BEGIN

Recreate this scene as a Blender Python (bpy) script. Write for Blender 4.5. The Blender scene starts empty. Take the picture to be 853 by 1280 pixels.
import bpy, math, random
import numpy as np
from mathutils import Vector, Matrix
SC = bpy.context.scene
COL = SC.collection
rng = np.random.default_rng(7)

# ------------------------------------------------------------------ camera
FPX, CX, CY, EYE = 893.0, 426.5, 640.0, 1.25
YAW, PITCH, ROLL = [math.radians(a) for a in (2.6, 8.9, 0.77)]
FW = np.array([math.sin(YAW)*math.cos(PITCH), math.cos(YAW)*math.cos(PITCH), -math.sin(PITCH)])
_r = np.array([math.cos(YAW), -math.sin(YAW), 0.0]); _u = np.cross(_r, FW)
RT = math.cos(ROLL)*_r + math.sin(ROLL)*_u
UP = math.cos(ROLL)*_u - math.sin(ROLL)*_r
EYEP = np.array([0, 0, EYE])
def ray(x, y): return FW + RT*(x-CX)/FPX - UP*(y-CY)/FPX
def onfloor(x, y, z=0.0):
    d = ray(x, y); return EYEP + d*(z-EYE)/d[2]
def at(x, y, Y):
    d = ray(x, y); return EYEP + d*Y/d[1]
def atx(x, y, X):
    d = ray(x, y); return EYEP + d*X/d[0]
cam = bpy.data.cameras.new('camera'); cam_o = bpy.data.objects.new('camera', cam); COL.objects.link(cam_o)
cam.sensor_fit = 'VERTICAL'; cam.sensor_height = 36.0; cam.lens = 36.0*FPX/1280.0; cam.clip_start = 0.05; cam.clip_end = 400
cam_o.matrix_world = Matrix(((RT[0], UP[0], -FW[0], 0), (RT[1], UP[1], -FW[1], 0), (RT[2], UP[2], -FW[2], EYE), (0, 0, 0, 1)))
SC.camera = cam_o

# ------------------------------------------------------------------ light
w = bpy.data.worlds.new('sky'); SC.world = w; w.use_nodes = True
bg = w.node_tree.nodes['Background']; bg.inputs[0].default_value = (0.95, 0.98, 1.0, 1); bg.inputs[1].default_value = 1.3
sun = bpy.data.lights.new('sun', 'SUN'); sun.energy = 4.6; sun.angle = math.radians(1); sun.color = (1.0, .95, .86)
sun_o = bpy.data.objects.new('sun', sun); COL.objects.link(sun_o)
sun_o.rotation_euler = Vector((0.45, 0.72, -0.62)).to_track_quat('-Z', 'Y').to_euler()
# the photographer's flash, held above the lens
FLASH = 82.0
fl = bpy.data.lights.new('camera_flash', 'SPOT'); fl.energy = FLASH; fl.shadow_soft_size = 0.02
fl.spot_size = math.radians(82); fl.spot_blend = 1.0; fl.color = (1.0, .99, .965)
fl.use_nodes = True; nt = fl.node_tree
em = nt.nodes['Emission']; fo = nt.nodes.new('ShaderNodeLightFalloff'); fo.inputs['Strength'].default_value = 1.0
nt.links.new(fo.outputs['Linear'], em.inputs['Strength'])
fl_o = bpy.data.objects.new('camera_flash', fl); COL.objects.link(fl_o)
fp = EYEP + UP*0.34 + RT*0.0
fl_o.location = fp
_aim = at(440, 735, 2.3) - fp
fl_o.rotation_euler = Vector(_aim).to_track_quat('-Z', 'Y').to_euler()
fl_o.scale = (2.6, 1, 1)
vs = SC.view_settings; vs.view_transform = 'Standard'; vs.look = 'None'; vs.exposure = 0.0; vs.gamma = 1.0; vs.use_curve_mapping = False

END

WHAT YOU ARE ASKED TO DO: Reproduce all of the material above word for word.

WRITTEN RESPONSE:
Recreate this scene as a Blender Python (bpy) script. Write for Blender 4.5. The Blender scene starts empty. Take the picture to be 853 by 1280 pixels.
import bpy, math, random
import numpy as np
from mathutils import Vector, Matrix
SC = bpy.context.scene
COL = SC.collection
rng = np.random.default_rng(7)

# ------------------------------------------------------------------ camera
FPX, CX, CY, EYE = 893.0, 426.5, 640.0, 1.25
YAW, PITCH, ROLL = [math.radians(a) for a in (2.6, 8.9, 0.77)]
FW = np.array([math.sin(YAW)*math.cos(PITCH), math.cos(YAW)*math.cos(PITCH), -math.sin(PITCH)])
_r = np.array([math.cos(YAW), -math.sin(YAW), 0.0]); _u = np.cross(_r, FW)
RT = math.cos(ROLL)*_r + math.sin(ROLL)*_u
UP = math.cos(ROLL)*_u - math.sin(ROLL)*_r
EYEP = np.array([0, 0, EYE])
def ray(x, y): return FW + RT*(x-CX)/FPX - UP*(y-CY)/FPX
def onfloor(x, y, z=0.0):
    d = ray(x, y); return EYEP + d*(z-EYE)/d[2]
def at(x, y, Y):
    d = ray(x, y); return EYEP + d*Y/d[1]
def atx(x, y, X):
    d = ray(x, y); return EYEP + d*X/d[0]
cam = bpy.data.cameras.new('camera'); cam_o = bpy.data.objects.new('camera', cam); COL.objects.link(cam_o)
cam.sensor_fit = 'VERTICAL'; cam.sensor_height = 36.0; cam.lens = 36.0*FPX/1280.0; cam.clip_start = 0.05; cam.clip_end = 400
cam_o.matrix_world = Matrix(((RT[0], UP[0], -FW[0], 0), (RT[1], UP[1], -FW[1], 0), (RT[2], UP[2], -FW[2], EYE), (0, 0, 0, 1)))
SC.camera = cam_o

# ------------------------------------------------------------------ light
w = bpy.data.worlds.new('sky'); SC.world = w; w.use_nodes = True
bg = w.node_tree.nodes['Background']; bg.inputs[0].default_value = (0.95, 0.98, 1.0, 1); bg.inputs[1].default_value = 1.3
sun = bpy.data.lights.new('sun', 'SUN'); sun.energy = 4.6; sun.angle = math.radians(1); sun.color = (1.0, .95, .86)
sun_o = bpy.data.objects.new('sun', sun); COL.objects.link(sun_o)
sun_o.rotation_euler = Vector((0.45, 0.72, -0.62)).to_track_quat('-Z', 'Y').to_euler()
# the photographer's flash, held above the lens
FLASH = 82.0
fl = bpy.data.lights.new('camera_flash', 'SPOT'); fl.energy = FLASH; fl.shadow_soft_size = 0.02
fl.spot_size = math.radians(82); fl.spot_blend = 1.0; fl.color = (1.0, .99, .965)
fl.use_nodes = True; nt = fl.node_tree
em = nt.nodes['Emission']; fo = nt.nodes.new('ShaderNodeLightFalloff'); fo.inputs['Strength'].default_value = 1.0
nt.links.new(fo.outputs['Linear'], em.inputs['Strength'])
fl_o = bpy.data.objects.new('camera_flash', fl); COL.objects.link(fl_o)
fp = EYEP + UP*0.34 + RT*0.0
fl_o.location = fp
_aim = at(440, 735, 2.3) - fp
fl_o.rotation_euler = Vector(_aim).to_track_quat('-Z', 'Y').to_euler()
fl_o.scale = (2.6, 1, 1)
vs = SC.view_settings; vs.view_transform = 'Standard'; vs.look = 'None'; vs.exposure = 0.0; vs.gamma = 1.0; vs.use_curve_mapping = False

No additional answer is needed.